Just picture it. Glovertown — a quaint, bucolic and welcoming town on the northeastern coast. Originally called Bloody Bay after a family of 11 was massacred in the 1800s, it’s home to an unfinished paper mill from the 1920s, the skeleton of which stands on the edge of the forest to this day, a towering relic and reminder of failed dreams for prosperity.

A lot of legends surround that old mill.

“Red eye is one of the big ones,” Powell said. “People say that if you go there at midnight and you look at the top tower, you can see two red lights. … I don’t know what’s true and what’s not.”

Powell’s lyrics often match this eeriness and uncertainty. The song “Rattlesnake” from 2017’s “Dragonchaser” is populated by ghosts and people swimming out to sea in the cold. There’s the feeling of losing your breath and losing control as life speeds by without asking your approval — like two red eyes disappearing in the night before you can catch a glimpse.

Coming home

Despite living in Montreal since 2016, Powell returned to his hometown to record his new album in his parents’ house.

“Glovertown’s the best place to record because it’s really quiet and I have a piano there,” Powell said. “I needed to go home for a bit. Montreal’s great, but it’s really hard to make music. Studios are expensive and you’re always living in a place with thin walls. I needed to go to a place where I could just lay it all down and not worry about that.”

His songs are mostly a mix of guitars, piano, drums and vocals with the occasional detour into ambient noise. They’re tailor-made for a soundtrack, though probably not the type of movie Powell typically enjoys.

Home Movies

Growing up, attempting to cut through the boredom of small-town life, Powell and his friends would make movies influenced by the gore and violence of directors such as Quentin Tarantino or Martin Scorsese.
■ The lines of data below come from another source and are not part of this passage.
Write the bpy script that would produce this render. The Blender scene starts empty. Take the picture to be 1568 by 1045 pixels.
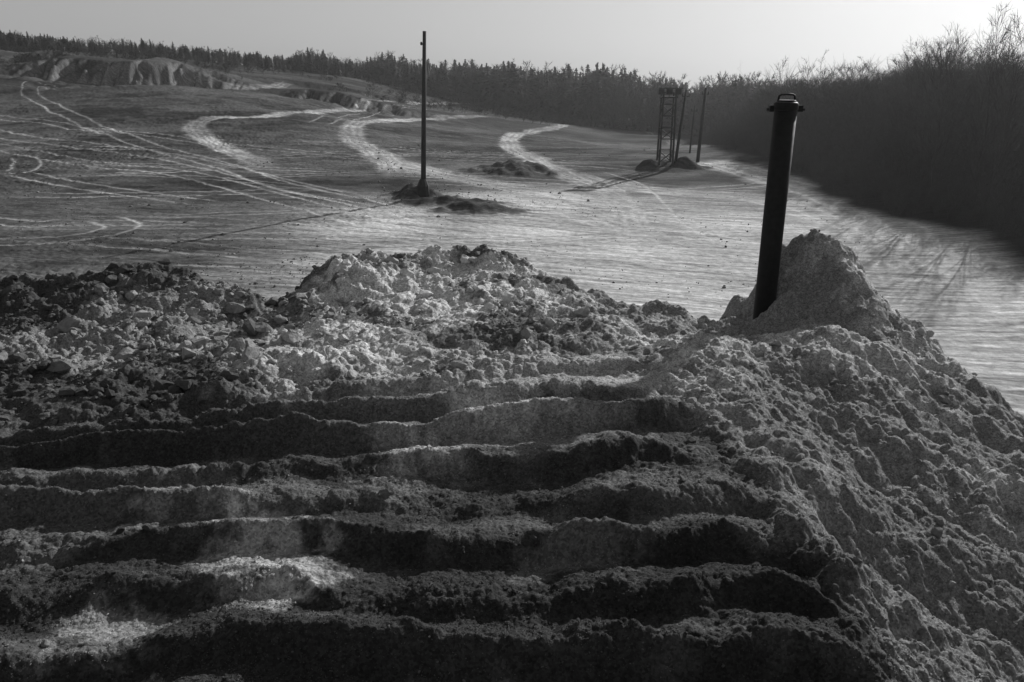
import bpy, bmesh, math, numpy as np
from mathutils import Vector
rng=np.random.default_rng(7)
H=8.0; PITCH=math.radians(19.0); CS,SN=math.cos(PITCH),math.sin(PITCH); FP=1220.0
SUN_AZ=math.radians(36); SUN_EL=math.radians(25)
scene=bpy.context.scene

# ---------------------------------------------------------------- helpers
def ray(px,py):
    u=(px-784)/FP; v=(py-522.5)/FP
    return np.array([u, CS-v*SN, -(SN+v*CS)])
def PT(px,py,t):
    return np.array([0,0,H])+ray(px,py)*t
def PY(px,py,Y):
    d=ray(px,py); return np.array([0,0,H])+d*(Y/d[1])

_tabs={}
def vn(x,y,seed=0):
    if seed not in _tabs: _tabs[seed]=np.random.default_rng(seed+100).random((256,256))*2-1
    T=_tabs[seed]
    xi=np.floor(x).astype(int); yi=np.floor(y).astype(int)
    fx=x-xi; fy=y-yi
    fx=fx*fx*fx*(fx*(fx*6-15)+10); fy=fy*fy*fy*(fy*(fy*6-15)+10)
    a=T[xi&255,yi&255]; b=T[(xi+1)&255,yi&255]; c=T[xi&255,(yi+1)&255]; d=T[(xi+1)&255,(yi+1)&255]
    return (a*(1-fx)+b*fx)*(1-fy)+(c*(1-fx)+d*fx)*fy
def fbm(x,y,o=4,seed=0,g=0.5):
    s=0;a=1;n=0
    for i in range(o):
        c_,s_=math.cos(0.6*i),math.sin(0.6*i)
        s=s+a*vn((x*c_-y*s_)*2**i+17.3*i,(x*s_+y*c_)*2**i-9.1*i,seed+i); n+=a; a*=g
    return s/n
def lumps(x,y,size,seed=0,rmin=0.35,rmax=0.75):
    X=x/size;Y=y/size
    xi=np.floor(X).astype(int); yi=np.floor(Y).astype(int)
    k=('w',seed)
    if k not in _tabs: _tabs[k]=np.random.default_rng(seed+900).random((3,256,256))
    T=_tabs[k]; out=np.zeros_like(X)
    for i in (-1,0,1):
        for j in (-1,0,1):
            a=(xi+i)&255; b=(yi+j)&255
            cx=xi+i+T[0,a,b]; cy=yi+j+T[1,a,b]; r=rmin+(rmax-rmin)*T[2,a,b]**2
            d2=((X-cx)**2+(Y-cy)**2)/(r*r)
            out=np.maximum(out, r*np.sqrt(np.clip(1-d2,0,1))*0.8)
    return out*size
def sst(a,b,x):
    t=np.clip((x-a)/(b-a),0,1); return t*t*(3-2*t)
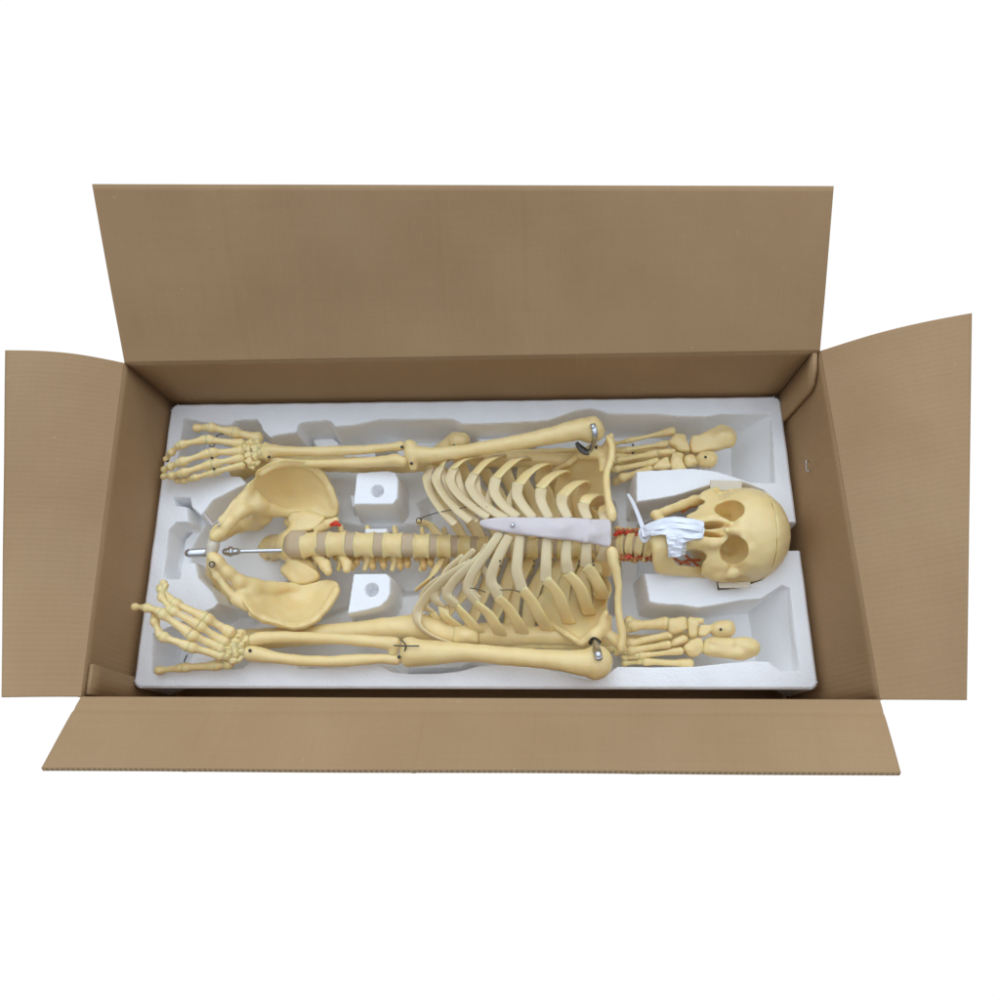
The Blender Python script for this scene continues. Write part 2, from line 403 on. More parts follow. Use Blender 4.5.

“It was either (making movies and music) or sitting around and playing video games, you know?” Powell said.

In fact, being so familiar with video editing software, it’s what Powell uses to mix his own music.

“Movies were definitely my thing,” Powell said. “I was obsessed with anything that had blood and guts … still am.”

He has dreams of making a horror movie.

From Glovertown to New York

David Mitchell, one of the founders of the Montreal-based independent music label Stack Your Roster, became a fan after he heard one of Fog Lake’s albums, which had been released on the Brooklyn-based Orchid Tapes label.

“I loved the music as soon as I heard it,” Mitchell said. “I booked Aaron on his first Canadian tour in the summer of 2014, then booked him a couple of other times in 2015 and 2016.”

Since Powell moved to Montreal in 2016, Mitchell has been playing bass in his live band.

“(I’ve gone) from fan to promoter to bassist to all around helper,” Mitchell said. “(The) industry liaison.”

Now, five years after the first release, Stack Your Roster will put out Fog Lake’s fifth album, “Captain,” on July 6.

“It’s so awesome,” Mitchell said of working with Powell. “The fact that we’re doing it all ourselves and the response is good … that is a huge source of pride.”

Despite admitting he’s more comfortable staying at home watching a film, Powell and his band are hoping to take the record on the road once it’s released.

“We’re trying to plan a U.S. tour,” Powell said. “I’m a homebody, but it’s nice because you get that experience, you get to meet people that have had experiences with your music.”